Salimos a las 11 de la mañana
con parsimonia. Los lugares más emblemáticos los habíamos visitado. Sin
embargo, habíamos dejado algunos bastante bellos para este regreso ordenado. Estábamos
a 182 kilómetros de Banff, lo que implicaba una larga jornada de coche (a la
que había que sumar el trayecto hasta Calgary) que habría que intentar paliar
con algunas visitas. El sol radiante nos acompañó durante toda la jornada.
Una senda de dificultad moderada
unía Parker Ridge con el glaciar Saskatchewan. No realizamos esa caminata en
ascenso, que la guía describía poniendo los dientes largos: “un sendero
asciende a través de un bosque subalpino que se convierte en una tundra sin
árboles y tapizada de flores enanas en verano”. Donde terminaba el verdor de
los árboles quedaba una zona gris, sin vegetación, donde la flora pugnaba con
suelos helados la mayor parte del año y donde sólo crecían musgos y líquenes.
Desde la distancia no distinguía resto vegetal alguno.
Disfrutamos de otra estampa
ilusionante de aquellas montañas. Eso sí, con cuidado de no ser devorados por
los mosquitos, bastante activos. Según leímos, desde lo alto había excelentes
vistas.
Poco después la carretera
trazaba un brusco cambio de dirección, una curva inmensa, The Big Bend, el gran
meandro, con el cercano monte del mismo nombre. Toda la zona abundaba en
cascadas, glaciares, lagos y arroyos, rutas fantásticas, lugares incomunicados
en invierno que en aquella época permitían el acceso con ciertas prevenciones.

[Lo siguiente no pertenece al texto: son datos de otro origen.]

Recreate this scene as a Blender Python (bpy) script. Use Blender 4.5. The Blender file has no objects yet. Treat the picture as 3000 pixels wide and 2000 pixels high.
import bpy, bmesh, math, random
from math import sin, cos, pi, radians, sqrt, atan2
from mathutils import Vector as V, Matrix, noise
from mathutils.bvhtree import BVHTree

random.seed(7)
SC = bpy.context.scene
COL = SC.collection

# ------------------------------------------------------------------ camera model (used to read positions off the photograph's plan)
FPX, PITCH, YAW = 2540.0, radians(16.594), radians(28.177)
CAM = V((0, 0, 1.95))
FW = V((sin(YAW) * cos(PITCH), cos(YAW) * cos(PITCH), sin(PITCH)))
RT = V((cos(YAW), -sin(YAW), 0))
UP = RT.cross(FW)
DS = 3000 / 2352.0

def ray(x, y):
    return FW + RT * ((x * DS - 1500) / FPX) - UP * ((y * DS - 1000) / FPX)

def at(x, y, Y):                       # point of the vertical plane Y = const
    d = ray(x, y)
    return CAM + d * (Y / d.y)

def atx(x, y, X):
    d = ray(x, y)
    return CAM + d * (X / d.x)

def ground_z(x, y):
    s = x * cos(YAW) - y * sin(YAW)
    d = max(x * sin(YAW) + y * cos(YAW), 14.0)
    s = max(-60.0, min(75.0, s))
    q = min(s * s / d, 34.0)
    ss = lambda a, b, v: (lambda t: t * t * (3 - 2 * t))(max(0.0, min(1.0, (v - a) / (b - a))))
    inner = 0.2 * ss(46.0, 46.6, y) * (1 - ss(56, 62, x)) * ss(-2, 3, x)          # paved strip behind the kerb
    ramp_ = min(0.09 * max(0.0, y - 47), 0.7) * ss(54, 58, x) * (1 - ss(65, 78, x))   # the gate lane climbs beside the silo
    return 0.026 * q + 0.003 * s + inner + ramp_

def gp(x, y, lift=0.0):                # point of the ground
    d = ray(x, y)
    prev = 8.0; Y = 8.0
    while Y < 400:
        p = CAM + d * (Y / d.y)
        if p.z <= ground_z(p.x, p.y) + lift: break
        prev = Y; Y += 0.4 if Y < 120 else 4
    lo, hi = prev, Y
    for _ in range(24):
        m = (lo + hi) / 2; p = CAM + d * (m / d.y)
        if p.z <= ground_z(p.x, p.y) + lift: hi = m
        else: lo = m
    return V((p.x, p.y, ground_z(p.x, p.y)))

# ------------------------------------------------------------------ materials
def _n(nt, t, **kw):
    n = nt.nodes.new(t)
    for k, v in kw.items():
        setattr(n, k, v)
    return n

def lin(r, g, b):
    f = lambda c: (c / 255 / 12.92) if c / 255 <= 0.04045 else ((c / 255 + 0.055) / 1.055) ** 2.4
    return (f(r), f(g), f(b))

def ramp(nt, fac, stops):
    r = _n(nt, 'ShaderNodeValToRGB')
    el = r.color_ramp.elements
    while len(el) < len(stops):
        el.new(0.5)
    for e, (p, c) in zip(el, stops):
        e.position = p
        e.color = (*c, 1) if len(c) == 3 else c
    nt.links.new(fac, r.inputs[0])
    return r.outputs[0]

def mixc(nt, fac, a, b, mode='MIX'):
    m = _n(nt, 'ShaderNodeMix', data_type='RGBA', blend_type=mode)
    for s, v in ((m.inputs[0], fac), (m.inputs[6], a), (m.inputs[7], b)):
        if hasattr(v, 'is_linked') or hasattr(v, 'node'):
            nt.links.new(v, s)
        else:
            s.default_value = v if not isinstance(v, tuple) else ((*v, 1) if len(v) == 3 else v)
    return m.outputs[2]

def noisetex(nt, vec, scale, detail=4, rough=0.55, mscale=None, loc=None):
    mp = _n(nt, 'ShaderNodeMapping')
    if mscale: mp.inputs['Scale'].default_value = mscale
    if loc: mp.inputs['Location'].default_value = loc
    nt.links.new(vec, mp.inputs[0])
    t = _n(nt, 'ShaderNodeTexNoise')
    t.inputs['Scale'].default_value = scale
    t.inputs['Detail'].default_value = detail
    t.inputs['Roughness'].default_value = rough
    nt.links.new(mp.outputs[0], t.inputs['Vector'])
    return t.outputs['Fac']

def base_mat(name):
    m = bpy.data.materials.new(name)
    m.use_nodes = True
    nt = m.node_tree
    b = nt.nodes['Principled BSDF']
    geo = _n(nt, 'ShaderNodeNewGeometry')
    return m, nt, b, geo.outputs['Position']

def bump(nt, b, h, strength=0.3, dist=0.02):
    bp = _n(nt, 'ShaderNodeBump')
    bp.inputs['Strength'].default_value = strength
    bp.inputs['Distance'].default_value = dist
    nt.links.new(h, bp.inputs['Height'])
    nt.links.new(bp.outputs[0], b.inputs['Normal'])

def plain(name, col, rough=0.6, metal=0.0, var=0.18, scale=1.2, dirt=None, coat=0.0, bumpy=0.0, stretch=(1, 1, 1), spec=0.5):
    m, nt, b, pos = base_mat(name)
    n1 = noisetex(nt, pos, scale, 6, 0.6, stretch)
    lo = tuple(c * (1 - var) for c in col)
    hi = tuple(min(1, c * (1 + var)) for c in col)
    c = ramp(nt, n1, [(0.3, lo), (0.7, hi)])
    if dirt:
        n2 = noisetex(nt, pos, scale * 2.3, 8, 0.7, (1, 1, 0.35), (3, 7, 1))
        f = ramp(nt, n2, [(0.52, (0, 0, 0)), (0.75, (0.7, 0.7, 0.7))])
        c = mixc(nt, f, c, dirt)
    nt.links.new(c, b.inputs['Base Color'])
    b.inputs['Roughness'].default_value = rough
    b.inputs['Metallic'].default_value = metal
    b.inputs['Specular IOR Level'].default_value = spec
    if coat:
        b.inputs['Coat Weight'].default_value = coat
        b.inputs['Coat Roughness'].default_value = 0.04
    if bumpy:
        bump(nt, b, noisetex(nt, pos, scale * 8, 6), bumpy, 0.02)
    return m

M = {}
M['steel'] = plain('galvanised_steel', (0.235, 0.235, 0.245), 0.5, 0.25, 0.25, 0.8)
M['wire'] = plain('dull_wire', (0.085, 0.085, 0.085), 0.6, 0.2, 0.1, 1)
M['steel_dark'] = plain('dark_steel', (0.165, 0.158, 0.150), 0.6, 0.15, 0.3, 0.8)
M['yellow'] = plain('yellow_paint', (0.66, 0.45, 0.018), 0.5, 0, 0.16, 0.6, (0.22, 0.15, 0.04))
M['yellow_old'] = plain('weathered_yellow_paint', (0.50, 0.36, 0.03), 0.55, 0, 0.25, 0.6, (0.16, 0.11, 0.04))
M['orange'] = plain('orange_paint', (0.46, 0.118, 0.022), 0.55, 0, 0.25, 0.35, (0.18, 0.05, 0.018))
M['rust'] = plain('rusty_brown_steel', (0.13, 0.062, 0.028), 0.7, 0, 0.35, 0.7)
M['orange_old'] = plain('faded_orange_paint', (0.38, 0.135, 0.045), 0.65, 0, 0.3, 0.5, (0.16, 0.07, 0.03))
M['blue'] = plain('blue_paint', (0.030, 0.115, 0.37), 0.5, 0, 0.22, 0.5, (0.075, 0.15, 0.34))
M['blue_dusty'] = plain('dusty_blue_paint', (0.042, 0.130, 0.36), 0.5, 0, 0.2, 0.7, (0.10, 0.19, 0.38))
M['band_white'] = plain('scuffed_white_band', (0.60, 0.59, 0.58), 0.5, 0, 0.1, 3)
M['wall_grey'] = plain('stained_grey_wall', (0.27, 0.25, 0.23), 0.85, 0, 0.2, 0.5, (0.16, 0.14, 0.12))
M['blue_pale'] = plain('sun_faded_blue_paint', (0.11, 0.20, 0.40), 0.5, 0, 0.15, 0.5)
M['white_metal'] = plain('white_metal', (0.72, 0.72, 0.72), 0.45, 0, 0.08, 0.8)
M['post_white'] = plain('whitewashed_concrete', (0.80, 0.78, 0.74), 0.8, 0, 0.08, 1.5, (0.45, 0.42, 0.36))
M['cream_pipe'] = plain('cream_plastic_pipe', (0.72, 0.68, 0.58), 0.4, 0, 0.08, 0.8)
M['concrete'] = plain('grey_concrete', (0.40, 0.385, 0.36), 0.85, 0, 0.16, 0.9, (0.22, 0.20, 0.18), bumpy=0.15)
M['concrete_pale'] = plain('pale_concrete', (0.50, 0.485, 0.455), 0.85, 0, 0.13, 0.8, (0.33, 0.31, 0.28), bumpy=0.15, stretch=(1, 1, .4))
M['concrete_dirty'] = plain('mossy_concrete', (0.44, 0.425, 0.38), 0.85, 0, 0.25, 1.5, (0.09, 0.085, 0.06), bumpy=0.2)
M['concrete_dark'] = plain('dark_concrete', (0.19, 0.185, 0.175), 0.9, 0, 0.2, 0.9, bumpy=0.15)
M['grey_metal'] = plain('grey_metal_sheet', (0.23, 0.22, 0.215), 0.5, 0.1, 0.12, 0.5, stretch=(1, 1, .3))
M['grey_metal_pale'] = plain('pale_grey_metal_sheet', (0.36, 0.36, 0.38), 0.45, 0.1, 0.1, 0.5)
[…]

Pasaban
ante nuestros cristales, nos llamaban, exigían nuestra presencia.
Pasamos Saskatchewan Crossing, el
lugar de la gasolinera y el pequeño centro comercial donde los precios eran
escandalosos. Allí se unía la carretera 93 con la David Thomson highway. Poco
después estaba Howse Pass.
En una zona apreciamos de forma
evidente los estragos de un incendio. Javier comentó que aquel tremendo
incendio de hace unos años llegó a tener cobertura por los medios españoles.
Era dantesco: árboles negros, troncos vencidos, suelo arrasado, regeneración
lenta. Quizás siguieran la misma política que su vecino del sur y dejaran que
la regeneración fuera natural, sin replantar, sin intervención humana. El
peligro era la erosión de las lluvias o la nieve que podían arrastrar la tierra
que quedaba desprotegida por la ausencia de su defensa natural, que eran los
árboles y las plantas.
En Waterfowl regresaba la zona
de montañas de nieves y hielos permanentes, una sucesión que parecía infinita.
La mirada las recorría insistentemente, unas veces para otear sus detalles,
otras para palpar el conjunto de espacios donde el hombre cumplía un papel
mínimo, salvo cuando se empeñaba en destruirlo todo.